I can remember in seminary that I was frustrated, frustrated beyond belief. The world was changing and the church was dragging its feet to catch up. Everyone knows that the culture, technology, ideology of the church is at least ten years behind if not a few centuries. Change couldn't come soon enough. Shortfalls are the easiest to spot in almost every scenario and belief, thus I wanted to change all things that I didn't like about the church. Certainly some of things were more noble than others. Certainly the church does need to change. But at the same time, I can't help but wonder if there is something right about slow change.
It could be that my frustration grew out of my own postmodern expediencies for instant change and the unsatiable desire for the new. Of course who wouldn't living in a culture full of instant meals, coffee, community (internet), and artificial desires created by marketing geniuses to trick us into simpy wanting the new car, house, phone, book series, shoes, etc)
I wonder if the many friends I have who are in that same place of frustration with the church are there because of the culture we live in.

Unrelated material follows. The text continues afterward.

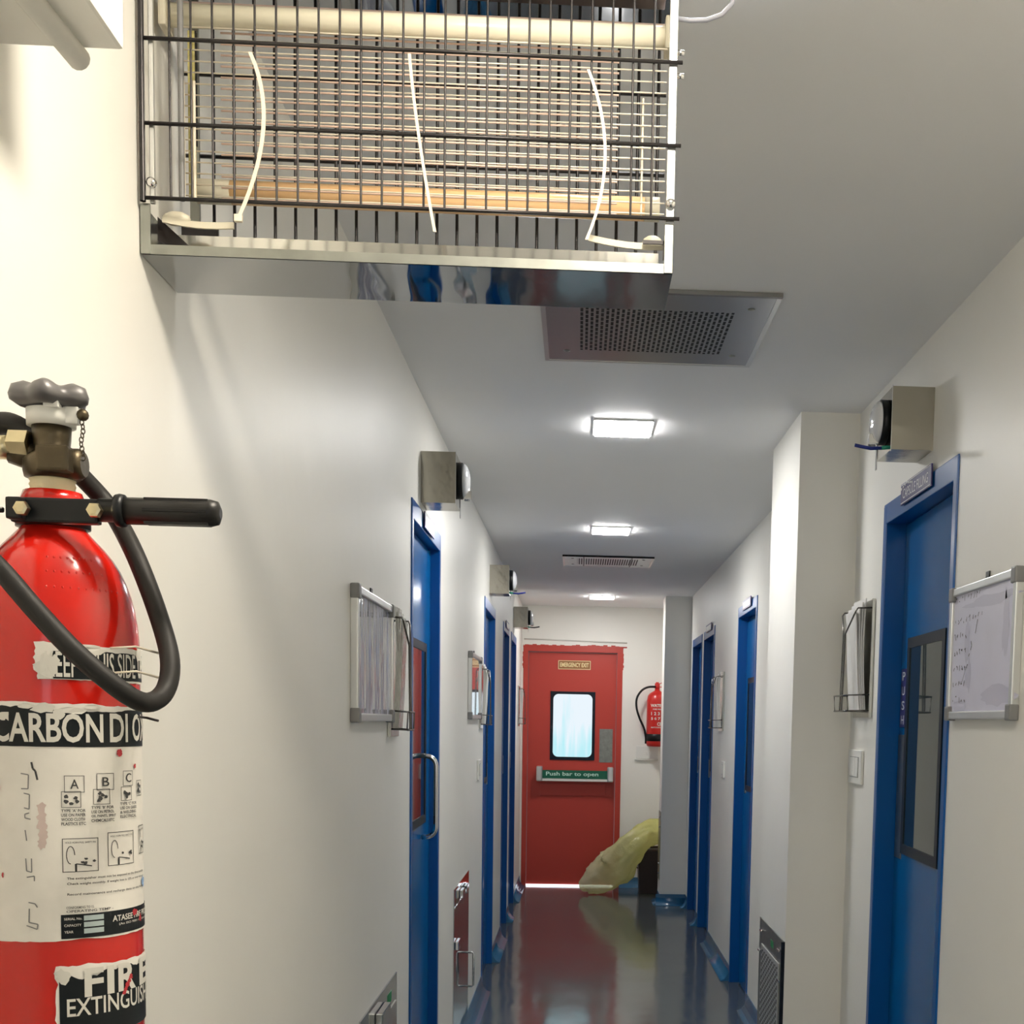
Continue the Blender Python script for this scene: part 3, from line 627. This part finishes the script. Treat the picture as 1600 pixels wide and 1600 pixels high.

Certainly I believe they, as I did and still do, had good if not the best intentions for the church, the gospel, and engaging the world, but often our best intentions go awry due to the impervious nature of being honest and truthful with ourselves.
We live in a culture of instant change and insatiable desire for the new. It could be best that the church operates on a different timeline. Communities of faith, theology lived and believed, and transformation are all best served over time.
Here are some quotes from RLP that were beautiful in proving the rightness of the Slow Church:
People tell me that the average stay for a pastor in an American church is 18 months. That astounds me. We might have a stack of rocks on our back porch for 18 months while we talk about what we should do with them. Most of our best stories span 5 or 6 years at least. It takes about a decade just to figure out what’s going on at our church.
If you are thinking we don’t get anything done, nothing could be further from the truth. We do things. We just do them slowly. With time as no burden or constraint, we find we can do a lot with our bare hands. Children built our rock-lined path through the woods. Children working with their hands the last Sunday morning of each month. It took 2 years, but why should that matter? I watched a lot of the construction process. The man who guided them was in no hurry and didn’t mind if they lengthened the path only a few feet a month. The children were laughing. They had fun. And they built something our community loves.
Things are settled into the ground and beautiful. These things exist because we’ve chosen to live our lives slowly and deliberately in this community. We’re living on Spirit time, not clock time.Don't hear me as swinging the pendulum as if the church doesn't need to change some things, certainly it must to survive and to communicate in the 21st Century. What needs to change along with the church though is our expectations for change. The new life so many of my frustrated friends, including myself, occurs within the slowing moving structures of the established and institutionalized, but it seems to me that too often we pull out of the farming business thinking it a failure long before seasons of harvest arise.
Patience is a virtue my momma always told me. Indeed, patience is essential for meaningful life in the church.